Friday, 23 April 2010
Imperial War Museum
I spent a lot of time in The Holocaust Museum. Every part of the museum stroked my emotions in such different ways. When I came to the actual Star of David that the Jews had to wear, I was saddened. The fabric of which the star was made and seeing actual stars that belonged to Jews really touched me. The stars were in two cases right after the “Final Solution” of the full conquest of getting rid of the Jewish community. The case was labeled “Marked Out.” The Star of David has significance because throughout World War Two that was how Jews were identified. In most countries that the Nazis controlled, Nazis ordered Jews to sew a yellow star onto their clothing. Since the Nazis were so intense anyone caught without their star could be imprisoned or simply shot. The yellow stars were first introduced in Poland, which of course was the first country to be occupied by Germany in 1939 and as the Nazis became more powerful they made Jews in other countries wear them from 1941. It just pains me that a symbol of Jewish faith was used against them to humiliate the Jews and mark them out so that people could identify them and stay away from them because they were inferior and seen as subhuman.
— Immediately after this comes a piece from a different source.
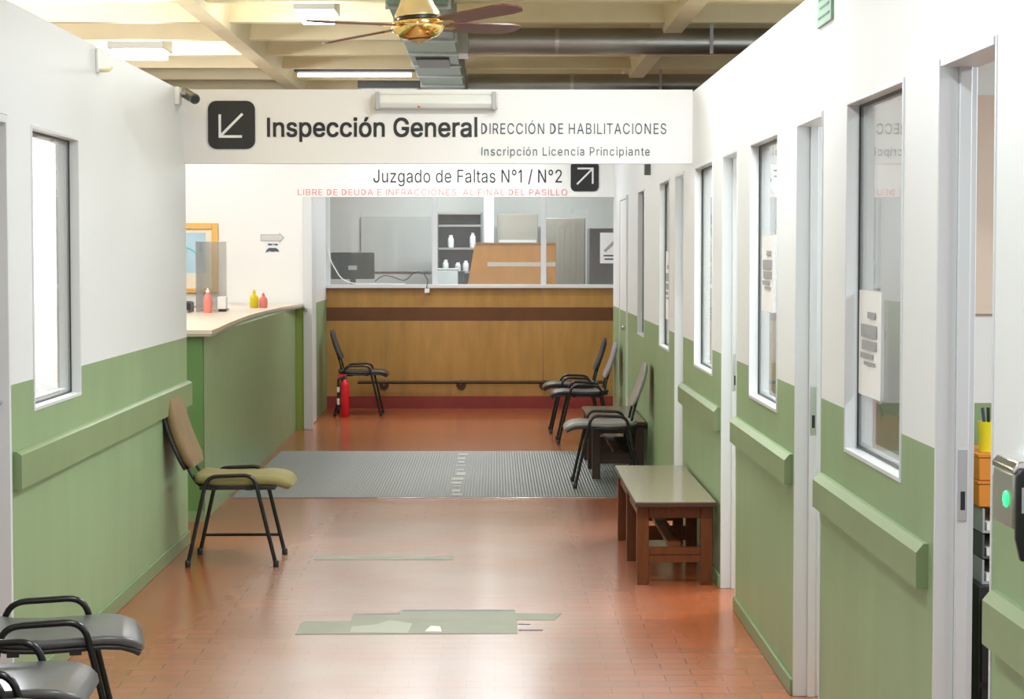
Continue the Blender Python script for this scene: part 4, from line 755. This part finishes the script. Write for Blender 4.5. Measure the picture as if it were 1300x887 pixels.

The yellow star segregated and discriminated the Jews. Later, unfortunately, the yellow star made it easy to round up and deport the Jews to concentration camps. To be called out because of your faith and because after World War One Communists and other Jewish leaders formed a revolt supposedly making the Germans look weak for losing the war does not mean that gives anyone the go ahead to punish everyone of that background. To punish all and humiliate them and destroy their race and culture is completely ridiculous. I still wonder how Hitler got away with as much as he did because his own mother was Jewish and in Jewish culture if the mother is Jewish then the children are Jewish.